[Start DATASET]
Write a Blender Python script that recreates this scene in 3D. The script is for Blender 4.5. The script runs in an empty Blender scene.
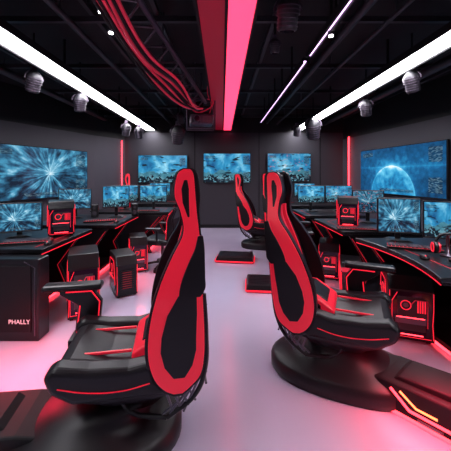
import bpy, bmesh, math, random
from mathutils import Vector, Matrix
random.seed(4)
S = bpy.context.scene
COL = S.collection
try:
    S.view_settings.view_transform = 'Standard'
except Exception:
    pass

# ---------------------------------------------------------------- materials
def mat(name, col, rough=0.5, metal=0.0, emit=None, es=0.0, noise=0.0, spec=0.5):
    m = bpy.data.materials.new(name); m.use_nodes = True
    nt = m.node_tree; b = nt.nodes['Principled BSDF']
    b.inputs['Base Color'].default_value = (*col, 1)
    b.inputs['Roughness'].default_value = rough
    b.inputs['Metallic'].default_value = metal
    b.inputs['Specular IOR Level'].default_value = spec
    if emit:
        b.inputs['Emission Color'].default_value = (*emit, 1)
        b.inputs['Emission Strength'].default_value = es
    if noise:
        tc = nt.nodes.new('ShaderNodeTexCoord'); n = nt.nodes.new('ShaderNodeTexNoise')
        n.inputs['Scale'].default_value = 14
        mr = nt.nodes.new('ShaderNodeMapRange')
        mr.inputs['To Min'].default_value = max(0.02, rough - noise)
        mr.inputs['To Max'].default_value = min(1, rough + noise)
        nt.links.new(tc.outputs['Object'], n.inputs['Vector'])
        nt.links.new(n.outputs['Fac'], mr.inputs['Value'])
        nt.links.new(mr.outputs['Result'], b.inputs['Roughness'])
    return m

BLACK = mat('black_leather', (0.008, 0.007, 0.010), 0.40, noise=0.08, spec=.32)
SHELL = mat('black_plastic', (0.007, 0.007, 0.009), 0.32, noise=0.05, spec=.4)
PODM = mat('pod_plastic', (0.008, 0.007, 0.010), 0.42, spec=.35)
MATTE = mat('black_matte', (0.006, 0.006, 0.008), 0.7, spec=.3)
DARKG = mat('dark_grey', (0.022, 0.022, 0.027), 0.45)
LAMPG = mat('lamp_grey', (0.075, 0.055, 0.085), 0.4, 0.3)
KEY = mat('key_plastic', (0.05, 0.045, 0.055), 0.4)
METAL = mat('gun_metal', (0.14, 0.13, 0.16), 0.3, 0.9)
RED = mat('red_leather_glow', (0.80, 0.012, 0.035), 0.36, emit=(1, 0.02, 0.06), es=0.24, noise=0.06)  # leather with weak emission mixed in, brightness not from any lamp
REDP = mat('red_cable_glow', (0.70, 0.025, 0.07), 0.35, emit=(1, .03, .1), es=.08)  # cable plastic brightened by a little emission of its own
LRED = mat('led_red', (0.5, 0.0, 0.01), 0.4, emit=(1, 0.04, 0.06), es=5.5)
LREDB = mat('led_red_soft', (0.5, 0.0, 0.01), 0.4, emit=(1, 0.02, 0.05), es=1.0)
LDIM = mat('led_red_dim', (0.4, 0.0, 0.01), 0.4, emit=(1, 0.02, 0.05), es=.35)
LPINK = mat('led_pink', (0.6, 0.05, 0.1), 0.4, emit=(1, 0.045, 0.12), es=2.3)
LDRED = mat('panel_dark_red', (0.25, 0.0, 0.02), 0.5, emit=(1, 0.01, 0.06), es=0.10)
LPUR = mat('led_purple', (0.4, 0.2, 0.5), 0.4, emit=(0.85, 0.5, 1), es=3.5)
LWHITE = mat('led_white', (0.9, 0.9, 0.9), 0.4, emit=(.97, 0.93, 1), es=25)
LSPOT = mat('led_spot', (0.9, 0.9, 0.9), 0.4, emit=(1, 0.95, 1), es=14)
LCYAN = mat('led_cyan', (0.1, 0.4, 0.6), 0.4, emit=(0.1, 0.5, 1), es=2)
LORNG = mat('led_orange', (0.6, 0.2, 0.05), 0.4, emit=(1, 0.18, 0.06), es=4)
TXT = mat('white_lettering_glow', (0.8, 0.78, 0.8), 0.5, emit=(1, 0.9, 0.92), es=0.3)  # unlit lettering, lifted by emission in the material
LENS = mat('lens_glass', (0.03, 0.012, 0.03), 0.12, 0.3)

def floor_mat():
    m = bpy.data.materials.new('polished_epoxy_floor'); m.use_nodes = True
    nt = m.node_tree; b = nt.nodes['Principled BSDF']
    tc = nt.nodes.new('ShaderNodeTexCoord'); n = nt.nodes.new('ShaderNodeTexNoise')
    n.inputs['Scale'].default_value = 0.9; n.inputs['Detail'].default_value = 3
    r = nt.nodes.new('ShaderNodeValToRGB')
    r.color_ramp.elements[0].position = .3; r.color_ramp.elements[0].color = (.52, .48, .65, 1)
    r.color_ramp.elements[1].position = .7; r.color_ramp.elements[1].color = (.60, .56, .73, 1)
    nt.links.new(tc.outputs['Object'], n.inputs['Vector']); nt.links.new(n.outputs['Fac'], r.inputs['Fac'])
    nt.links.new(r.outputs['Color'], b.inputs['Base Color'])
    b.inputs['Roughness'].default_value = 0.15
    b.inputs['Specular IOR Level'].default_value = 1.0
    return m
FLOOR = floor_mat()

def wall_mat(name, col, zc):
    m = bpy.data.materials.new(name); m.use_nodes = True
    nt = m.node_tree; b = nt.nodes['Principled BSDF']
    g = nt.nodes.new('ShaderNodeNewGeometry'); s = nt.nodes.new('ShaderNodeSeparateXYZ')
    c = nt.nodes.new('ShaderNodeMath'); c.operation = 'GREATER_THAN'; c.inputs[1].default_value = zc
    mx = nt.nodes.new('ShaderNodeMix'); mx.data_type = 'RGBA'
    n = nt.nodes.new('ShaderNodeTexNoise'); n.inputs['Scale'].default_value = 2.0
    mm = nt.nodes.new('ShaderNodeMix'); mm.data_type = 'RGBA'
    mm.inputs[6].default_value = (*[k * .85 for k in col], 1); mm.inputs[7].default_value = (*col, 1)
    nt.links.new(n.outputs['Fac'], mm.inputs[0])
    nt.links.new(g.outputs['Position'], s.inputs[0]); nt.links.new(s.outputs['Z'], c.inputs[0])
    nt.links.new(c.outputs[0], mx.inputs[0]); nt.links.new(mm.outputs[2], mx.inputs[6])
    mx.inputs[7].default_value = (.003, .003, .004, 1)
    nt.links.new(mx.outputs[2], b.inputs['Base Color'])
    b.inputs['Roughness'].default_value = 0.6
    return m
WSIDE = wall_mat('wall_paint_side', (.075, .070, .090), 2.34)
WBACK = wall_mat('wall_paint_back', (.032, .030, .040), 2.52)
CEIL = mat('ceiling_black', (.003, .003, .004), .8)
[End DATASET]
[Start DATASET]
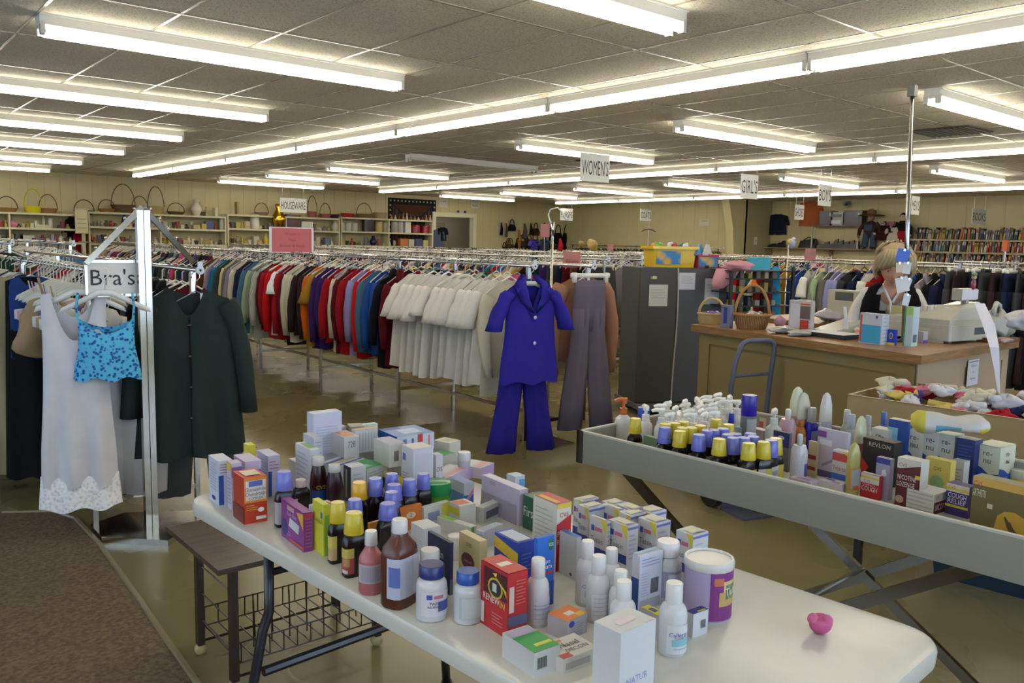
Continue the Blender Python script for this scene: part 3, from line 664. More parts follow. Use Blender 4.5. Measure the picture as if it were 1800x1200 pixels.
[End DATASET]
■ **WHAT IS NEEDED**
Lines containing "script" are to be counted. State the total and add nothing.

■ **OUTPUT BELOW**
2